同社の資料を見てみると、売上の一部にRegulatory creditsという項目があります。これは米国の完成車メーカーは規制によって電気自動車などのゼロ・エミッションのクルマを一定割合販売することが義務付けられているようで、その販売が規制されたレベルに達しない場合は、違反金を払うか、他のメーカーからcreditsを買い取る必要があるとのことです。違反金を払うよりも、テスラの様な規制をクリアするような車をたくさん販売しcreditsをたくさん持っているメーカーから買い取ったほうが安く済むらしく、EV化が遅れている大手GMなどがテスラにお金を払っているという構図になっているようです。電気自動車作って社会貢献していますよ!の小手先のアピールではなく、ちゃんとその点オカネで評価されるのでなかなかシビアな世界になっているようです。下図では、同社のRegulatory creditsと当期純利益の推移を示してみました。
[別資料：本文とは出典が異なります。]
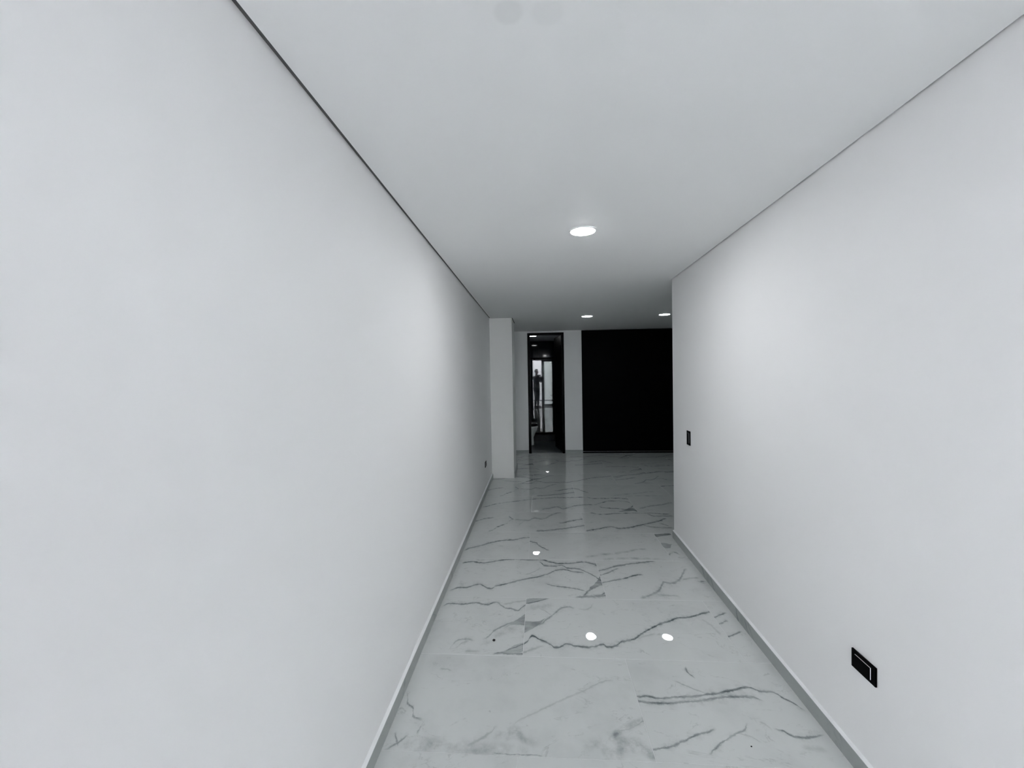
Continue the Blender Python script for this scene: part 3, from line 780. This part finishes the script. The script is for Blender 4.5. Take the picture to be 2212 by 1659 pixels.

ぶっちゃけRegulatory creditsが無いと常に赤字転落ですが、creditsを売れる立場にいられるのも実力というのがニューノーマルな世界観なのでしょう。
【テスラのRegulatory creditsと当期純利益】
出所:ファクトセット、会社資料より、ありがとう投信作成
先日、日本政府は2050年の脱炭素社会の実現に向けた実行計画を取りまとめ、その中で乗用車については2030年代半ばまでに新車販売をすべて電動車にするなどの具体的な目標を設定しました。この電動車にはハイブリッド車も含まれるそうなので、ハイブリッド車の技術を有する日本の完成車メーカーにはまだなんとかなりそうな気がします。しかし、イギリスでは2035年にはハイブリッド車も新車販売が禁止になるそうなので、この傾向が世界的に拡大するとなると、輸出にも支障が出るので、本格的に電気自動車や燃料電池車の開発を急ぐ必要が出てくることでしょう。以前のブログで、日本の上場企業に占める輸送用機器業種の構成比率が大きいと言及しましたが、仮に電気自動車がメインになる時代が来るのであれば、エンジンは不要になりますので、自動車部品のサプライチェーンもガラッと変わり、国内の雇用に与える影響も小さくはないでしょう。
石油メジャーのエクソンモービルがダウ工業株30種平均の構成銘柄から除外され、一方電気自動車で世界を変えようとチャレンジしてきたテスラがS&P500に採用され日の目を見る一年になりましたが、ここでもひょっとしたらニューノーマルが本格的に動き出しているのかもしれませんね。ここまでテスラを持ち上げておいてなんですが、当ファンドではテスラは保有しておりません。以前のセミナーでもお話させていただいたように、自動車の電動化のメガトレンドには国内銘柄でいえば日本電産、海外銘柄でいえばドイツのパワー半導体大手Infineon Technologiesなどで恩恵を受けられるよう組み入れております。40年後の『ずかん・じどうしゃ』で描かれている自動車では、ハンドルなんかなくなっていて、空を飛んでいたりするかもしれませんね。そもそもそれは自動車と呼べる乗り物なのでしょうか?ひょっとしたら、そんな時代が始まろうとしているのかもしれません。と一抹の不安を感じながらもワクワクしながら年越します!今年も大変お世話になりました!!39です!!